## Exercise prompt
Restate the opening lines of the material below word for word, stopping after the line that contains "tree('broadleaf_tree', 'tall dark".

## Information shown
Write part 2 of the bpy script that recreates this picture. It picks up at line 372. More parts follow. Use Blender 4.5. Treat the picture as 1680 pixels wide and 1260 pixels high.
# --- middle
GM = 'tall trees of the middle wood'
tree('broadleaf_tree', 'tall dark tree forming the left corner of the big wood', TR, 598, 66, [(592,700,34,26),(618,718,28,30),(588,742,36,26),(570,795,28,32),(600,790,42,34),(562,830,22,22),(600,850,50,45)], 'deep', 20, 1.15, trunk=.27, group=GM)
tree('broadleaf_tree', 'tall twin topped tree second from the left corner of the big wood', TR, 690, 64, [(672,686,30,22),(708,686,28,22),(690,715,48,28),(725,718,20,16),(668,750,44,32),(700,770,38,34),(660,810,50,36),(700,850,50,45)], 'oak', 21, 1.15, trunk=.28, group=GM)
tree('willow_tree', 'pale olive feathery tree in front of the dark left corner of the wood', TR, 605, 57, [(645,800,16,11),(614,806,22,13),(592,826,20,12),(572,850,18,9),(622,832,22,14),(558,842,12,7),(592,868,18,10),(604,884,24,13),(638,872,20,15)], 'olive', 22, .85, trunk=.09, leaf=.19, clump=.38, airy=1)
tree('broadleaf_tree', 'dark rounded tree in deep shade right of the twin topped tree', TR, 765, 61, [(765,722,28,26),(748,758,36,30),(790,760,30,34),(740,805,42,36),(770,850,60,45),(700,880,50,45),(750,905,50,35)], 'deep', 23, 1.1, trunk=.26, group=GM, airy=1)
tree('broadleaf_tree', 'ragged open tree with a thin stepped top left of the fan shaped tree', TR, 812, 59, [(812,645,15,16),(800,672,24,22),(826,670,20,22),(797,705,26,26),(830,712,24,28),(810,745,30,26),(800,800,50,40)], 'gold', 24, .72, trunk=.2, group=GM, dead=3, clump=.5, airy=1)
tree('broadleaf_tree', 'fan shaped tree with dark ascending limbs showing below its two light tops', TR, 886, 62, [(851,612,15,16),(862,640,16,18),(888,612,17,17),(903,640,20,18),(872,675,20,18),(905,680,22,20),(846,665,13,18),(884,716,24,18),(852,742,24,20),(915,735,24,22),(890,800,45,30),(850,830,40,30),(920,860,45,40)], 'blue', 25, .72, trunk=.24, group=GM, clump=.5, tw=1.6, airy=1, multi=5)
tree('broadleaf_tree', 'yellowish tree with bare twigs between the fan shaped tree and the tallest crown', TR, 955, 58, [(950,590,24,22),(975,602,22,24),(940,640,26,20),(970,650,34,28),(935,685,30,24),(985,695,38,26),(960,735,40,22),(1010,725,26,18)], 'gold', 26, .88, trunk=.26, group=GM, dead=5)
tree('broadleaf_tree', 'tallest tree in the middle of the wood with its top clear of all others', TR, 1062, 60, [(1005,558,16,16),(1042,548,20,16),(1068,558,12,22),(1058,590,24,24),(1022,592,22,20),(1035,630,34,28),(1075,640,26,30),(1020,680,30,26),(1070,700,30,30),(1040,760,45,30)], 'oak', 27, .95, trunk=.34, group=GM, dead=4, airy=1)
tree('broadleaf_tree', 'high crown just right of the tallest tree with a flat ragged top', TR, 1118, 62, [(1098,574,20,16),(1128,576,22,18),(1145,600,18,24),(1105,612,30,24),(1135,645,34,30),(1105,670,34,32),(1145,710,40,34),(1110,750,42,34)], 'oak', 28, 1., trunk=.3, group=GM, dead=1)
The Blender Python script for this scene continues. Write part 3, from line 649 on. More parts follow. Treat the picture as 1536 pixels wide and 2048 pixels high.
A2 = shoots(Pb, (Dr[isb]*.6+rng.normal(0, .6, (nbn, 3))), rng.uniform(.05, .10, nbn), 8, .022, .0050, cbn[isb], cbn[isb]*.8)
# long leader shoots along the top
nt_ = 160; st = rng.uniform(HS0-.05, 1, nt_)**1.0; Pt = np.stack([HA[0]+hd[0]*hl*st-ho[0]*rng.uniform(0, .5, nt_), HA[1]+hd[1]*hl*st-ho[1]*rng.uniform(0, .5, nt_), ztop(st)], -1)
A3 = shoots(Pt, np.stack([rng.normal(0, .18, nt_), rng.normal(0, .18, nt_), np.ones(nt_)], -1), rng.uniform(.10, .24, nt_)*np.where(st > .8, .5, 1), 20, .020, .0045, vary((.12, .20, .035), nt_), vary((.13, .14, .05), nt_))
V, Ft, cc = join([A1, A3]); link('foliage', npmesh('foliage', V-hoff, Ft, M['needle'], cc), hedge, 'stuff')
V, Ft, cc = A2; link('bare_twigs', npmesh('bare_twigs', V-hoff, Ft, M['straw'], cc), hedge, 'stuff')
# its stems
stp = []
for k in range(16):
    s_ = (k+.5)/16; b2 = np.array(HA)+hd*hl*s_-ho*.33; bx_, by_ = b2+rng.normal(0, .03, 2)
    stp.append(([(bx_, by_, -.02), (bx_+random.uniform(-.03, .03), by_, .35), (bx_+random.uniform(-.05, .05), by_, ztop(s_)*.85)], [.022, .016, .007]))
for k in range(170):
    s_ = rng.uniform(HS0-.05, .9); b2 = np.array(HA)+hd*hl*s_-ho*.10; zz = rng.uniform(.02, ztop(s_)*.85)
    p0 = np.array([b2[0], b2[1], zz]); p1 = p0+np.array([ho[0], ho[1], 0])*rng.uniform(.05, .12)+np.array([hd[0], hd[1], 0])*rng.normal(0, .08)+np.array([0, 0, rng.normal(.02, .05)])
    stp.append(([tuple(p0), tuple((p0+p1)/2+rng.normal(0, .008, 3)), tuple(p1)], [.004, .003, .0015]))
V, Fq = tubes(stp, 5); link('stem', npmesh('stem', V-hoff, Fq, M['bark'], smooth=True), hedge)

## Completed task
Write part 2 of the bpy script that recreates this picture. It picks up at line 372. More parts follow. Use Blender 4.5. Treat the picture as 1680 pixels wide and 1260 pixels high.
# --- middle
GM = 'tall trees of the middle wood'
tree('broadleaf_tree', 'tall dark tree forming the left corner of the big wood', TR, 598, 66, [(592,700,34,26),(618,718,28,30),(588,742,36,26),(570,795,28,32),(600,790,42,34),(562,830,22,22),(600,850,50,45)], 'deep', 20, 1.15, trunk=.27, group=GM)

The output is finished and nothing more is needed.